С горцев Вадахшана, хлопкоробов Зеравшана, шелководов Гиссара и Ходжента богатую подать собирали эмирские беки. Все выколачивали, что только было возможно, из бухарских крестьян. Кто осмеливался воспротивиться, того до полусмерти избивали палками, либо отправляли на расправу в столицу — Бухару. А там жандармы эмира бросали врагов и ослушников своего владыки в черную яму зиндана [27], где не давали им ни хлеба, и и воды по неделям, где насмерть заедали людей клопы, вши, фаланги. Того, кто не умирал в зиндаге, сарбазы сажали на кол, сбрасывали с «Минарета смерти» на Регистане [28] или вели на главную площадь и там острым ножом перерезали иссохшую шею. Если преступник считался важным, то и сам эмир в расшитом золотом халате, с золотой саблей на боку приезжал посмотреть казнь.

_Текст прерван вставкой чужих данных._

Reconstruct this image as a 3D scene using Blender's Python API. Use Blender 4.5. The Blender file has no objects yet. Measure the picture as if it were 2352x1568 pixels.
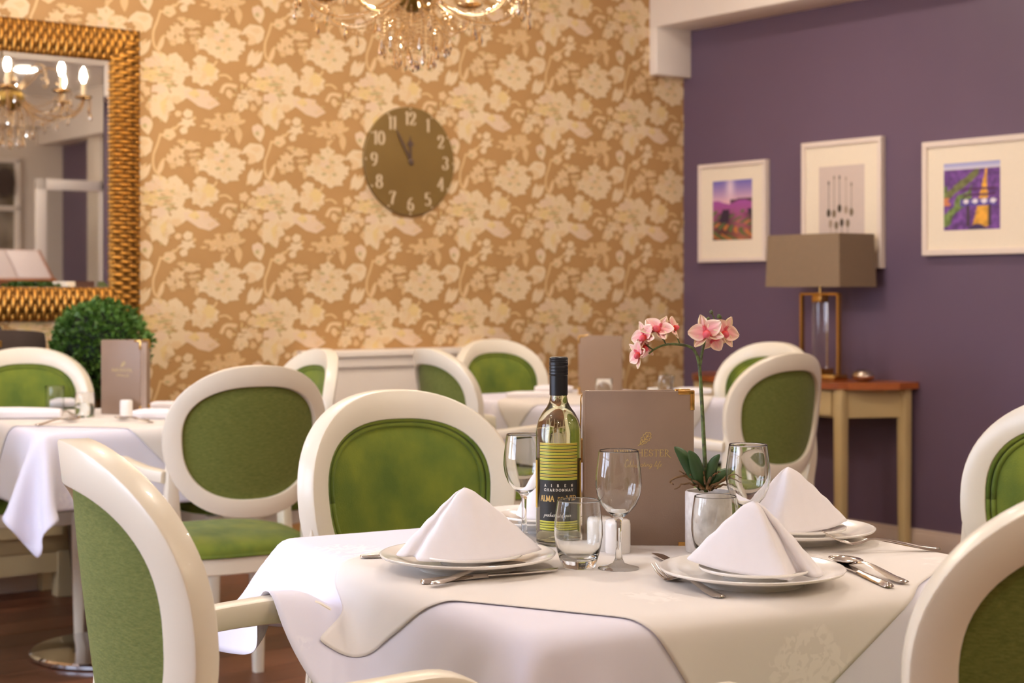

В смертельном страхе держал эмир свою обширную вотчину. Давно уже Бухара считалась в подчинении у России, но русский царь не препятствовал эмиру творить суд и расправу в Бухаре. Наоборот, он поощрял эмира в этом. Царь Николай II был личным приятелем эмира. Эмир не раз бывал у него в Петербурге в гостях. От Николая II эмир имел много подарков — табакерки, часы, граммофоны, кареты, множество дорогих шуб и халатов, даже роскошную дачу в Ялте.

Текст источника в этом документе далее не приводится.